Stated goal> Pick out every line that holds the string "mosaic" and copy it.

Source excerpt>
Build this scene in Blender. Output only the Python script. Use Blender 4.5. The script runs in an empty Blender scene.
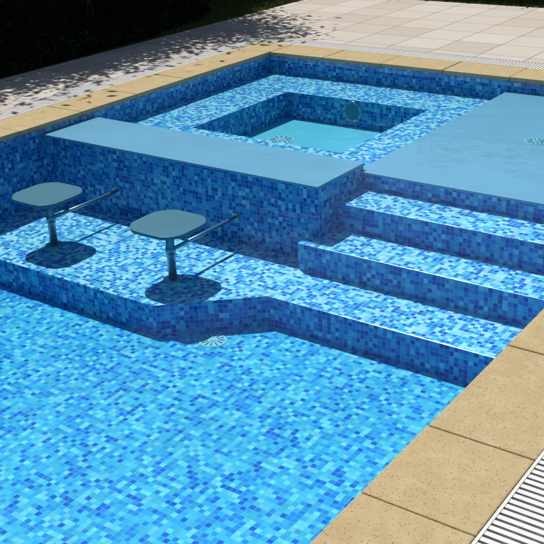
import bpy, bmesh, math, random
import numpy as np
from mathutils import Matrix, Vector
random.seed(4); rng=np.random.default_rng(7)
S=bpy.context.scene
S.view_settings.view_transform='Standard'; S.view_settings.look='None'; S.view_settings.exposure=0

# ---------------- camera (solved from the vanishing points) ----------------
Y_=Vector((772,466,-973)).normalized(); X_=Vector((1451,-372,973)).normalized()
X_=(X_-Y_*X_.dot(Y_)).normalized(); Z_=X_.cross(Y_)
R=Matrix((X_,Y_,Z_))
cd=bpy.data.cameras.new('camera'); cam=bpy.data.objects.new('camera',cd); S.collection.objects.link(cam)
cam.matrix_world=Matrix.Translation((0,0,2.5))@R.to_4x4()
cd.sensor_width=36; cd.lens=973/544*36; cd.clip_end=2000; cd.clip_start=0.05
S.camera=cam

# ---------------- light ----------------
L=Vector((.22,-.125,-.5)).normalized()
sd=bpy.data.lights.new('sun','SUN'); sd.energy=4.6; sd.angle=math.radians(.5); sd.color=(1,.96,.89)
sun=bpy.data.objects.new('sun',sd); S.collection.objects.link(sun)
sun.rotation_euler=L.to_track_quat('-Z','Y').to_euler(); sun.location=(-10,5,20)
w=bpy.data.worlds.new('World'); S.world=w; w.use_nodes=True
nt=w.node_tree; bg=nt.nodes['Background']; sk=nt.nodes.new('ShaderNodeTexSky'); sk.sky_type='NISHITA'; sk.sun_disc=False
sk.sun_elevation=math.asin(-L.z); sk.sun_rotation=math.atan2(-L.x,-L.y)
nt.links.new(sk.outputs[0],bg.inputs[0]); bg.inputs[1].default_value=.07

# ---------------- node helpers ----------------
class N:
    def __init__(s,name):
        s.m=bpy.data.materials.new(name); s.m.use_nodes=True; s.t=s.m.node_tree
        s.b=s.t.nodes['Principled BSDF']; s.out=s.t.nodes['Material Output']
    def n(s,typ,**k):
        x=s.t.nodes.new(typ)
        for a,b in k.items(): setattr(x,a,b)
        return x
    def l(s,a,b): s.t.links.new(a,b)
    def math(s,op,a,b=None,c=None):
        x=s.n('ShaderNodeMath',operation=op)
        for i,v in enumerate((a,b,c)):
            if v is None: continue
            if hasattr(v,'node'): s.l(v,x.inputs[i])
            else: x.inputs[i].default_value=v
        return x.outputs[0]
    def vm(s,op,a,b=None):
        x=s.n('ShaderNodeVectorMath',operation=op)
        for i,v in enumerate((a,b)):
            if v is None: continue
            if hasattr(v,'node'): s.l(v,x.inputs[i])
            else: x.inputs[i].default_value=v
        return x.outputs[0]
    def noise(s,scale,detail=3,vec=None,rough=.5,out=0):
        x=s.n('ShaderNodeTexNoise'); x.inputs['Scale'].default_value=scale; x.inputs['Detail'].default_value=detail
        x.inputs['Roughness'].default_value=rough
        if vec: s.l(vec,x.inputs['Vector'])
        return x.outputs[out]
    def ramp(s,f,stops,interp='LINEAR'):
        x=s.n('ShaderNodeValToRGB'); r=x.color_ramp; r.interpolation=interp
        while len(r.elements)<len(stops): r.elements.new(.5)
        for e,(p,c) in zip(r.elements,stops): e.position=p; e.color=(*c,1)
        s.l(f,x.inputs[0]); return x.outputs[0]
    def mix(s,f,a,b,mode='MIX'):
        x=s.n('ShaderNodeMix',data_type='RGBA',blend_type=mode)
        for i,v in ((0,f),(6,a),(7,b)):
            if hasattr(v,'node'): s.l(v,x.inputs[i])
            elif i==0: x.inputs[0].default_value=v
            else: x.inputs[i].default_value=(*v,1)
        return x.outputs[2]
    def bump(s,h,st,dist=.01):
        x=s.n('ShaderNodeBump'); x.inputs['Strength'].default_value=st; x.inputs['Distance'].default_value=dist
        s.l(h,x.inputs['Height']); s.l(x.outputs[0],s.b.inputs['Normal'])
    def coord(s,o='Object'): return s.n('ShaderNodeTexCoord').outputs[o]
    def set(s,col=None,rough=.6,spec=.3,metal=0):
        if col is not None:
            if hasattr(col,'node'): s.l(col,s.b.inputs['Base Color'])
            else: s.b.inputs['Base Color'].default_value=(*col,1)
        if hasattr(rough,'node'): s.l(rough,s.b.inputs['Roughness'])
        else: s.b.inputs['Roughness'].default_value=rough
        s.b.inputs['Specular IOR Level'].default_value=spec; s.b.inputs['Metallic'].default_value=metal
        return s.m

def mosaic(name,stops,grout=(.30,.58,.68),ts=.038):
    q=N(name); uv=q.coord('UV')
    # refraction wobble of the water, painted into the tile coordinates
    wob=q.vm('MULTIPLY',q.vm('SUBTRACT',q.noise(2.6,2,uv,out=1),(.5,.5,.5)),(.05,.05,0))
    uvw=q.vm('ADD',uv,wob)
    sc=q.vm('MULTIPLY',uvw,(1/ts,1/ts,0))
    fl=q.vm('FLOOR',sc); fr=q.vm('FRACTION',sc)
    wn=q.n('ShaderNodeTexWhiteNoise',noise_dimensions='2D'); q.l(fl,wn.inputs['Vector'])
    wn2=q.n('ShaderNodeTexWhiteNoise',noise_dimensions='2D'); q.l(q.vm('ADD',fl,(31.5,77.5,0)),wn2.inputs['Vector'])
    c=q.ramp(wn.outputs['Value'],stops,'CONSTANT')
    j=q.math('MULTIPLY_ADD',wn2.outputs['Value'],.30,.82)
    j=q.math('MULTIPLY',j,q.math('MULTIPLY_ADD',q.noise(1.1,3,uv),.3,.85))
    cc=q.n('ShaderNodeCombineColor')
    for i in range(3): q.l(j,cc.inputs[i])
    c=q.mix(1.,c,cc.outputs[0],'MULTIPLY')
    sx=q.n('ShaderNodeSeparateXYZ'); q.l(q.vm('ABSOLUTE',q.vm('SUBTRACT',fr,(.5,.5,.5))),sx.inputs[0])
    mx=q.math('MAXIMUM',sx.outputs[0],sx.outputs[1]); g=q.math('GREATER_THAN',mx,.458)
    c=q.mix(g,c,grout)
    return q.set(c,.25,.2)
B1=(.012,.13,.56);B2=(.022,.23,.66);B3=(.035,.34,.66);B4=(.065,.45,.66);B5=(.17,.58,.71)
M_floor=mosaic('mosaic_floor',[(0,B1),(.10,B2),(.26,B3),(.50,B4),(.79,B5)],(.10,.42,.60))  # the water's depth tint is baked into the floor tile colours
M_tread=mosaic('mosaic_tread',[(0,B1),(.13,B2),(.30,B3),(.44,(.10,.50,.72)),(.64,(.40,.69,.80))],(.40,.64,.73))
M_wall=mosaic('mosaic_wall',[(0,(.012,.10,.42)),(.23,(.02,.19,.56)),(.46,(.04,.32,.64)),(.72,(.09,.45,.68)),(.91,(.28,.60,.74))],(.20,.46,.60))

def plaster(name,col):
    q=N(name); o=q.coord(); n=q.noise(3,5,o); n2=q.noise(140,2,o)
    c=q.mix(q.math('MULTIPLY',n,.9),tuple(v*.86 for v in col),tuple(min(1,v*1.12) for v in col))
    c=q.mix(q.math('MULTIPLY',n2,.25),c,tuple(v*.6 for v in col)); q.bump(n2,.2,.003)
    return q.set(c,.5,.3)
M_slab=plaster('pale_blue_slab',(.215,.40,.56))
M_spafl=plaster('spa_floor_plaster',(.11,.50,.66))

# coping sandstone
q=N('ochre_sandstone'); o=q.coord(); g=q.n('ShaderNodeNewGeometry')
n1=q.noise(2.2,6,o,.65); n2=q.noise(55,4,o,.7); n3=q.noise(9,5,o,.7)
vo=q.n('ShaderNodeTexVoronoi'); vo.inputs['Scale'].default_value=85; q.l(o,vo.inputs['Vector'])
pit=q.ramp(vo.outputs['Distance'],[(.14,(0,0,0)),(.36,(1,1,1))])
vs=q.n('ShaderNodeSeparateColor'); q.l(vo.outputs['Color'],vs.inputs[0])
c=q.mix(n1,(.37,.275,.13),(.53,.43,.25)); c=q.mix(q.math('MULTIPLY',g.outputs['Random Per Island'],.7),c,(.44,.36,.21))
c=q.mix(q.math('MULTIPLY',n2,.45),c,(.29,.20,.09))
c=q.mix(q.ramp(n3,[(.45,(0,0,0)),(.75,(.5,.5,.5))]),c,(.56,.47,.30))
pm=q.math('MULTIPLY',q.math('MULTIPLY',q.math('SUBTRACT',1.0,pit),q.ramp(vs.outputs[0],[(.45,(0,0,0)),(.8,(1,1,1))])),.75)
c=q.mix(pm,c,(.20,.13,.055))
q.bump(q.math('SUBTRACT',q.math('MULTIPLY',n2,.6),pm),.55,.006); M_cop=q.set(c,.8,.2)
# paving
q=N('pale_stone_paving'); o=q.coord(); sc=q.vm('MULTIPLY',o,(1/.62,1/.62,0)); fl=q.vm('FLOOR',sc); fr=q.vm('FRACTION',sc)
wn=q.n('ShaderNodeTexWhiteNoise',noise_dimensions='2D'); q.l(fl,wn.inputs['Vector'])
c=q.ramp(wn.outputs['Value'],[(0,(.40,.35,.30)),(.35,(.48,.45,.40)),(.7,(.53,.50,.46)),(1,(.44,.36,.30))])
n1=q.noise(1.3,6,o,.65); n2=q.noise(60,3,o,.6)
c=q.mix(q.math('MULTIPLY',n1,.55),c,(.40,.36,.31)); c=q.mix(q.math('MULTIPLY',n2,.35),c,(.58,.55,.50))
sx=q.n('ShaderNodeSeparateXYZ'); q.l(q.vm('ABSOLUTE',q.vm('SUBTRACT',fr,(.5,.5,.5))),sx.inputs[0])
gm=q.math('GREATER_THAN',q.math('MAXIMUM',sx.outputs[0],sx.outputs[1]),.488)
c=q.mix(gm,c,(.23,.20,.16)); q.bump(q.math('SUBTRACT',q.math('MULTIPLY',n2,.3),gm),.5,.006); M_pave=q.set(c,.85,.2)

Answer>
def mosaic(name,stops,grout=(.30,.58,.68),ts=.038):
M_floor=mosaic('mosaic_floor',[(0,B1),(.10,B2),(.26,B3),(.50,B4),(.79,B5)],(.10,.42,.60))  # the water's depth tint is baked into the floor tile colours
M_tread=mosaic('mosaic_tread',[(0,B1),(.13,B2),(.30,B3),(.44,(.10,.50,.72)),(.64,(.40,.69,.80))],(.40,.64,.73))
M_wall=mosaic('mosaic_wall',[(0,(.012,.10,.42)),(.23,(.02,.19,.56)),(.46,(.04,.32,.64)),(.72,(.09,.45,.68)),(.91,(.28,.60,.74))],(.20,.46,.60))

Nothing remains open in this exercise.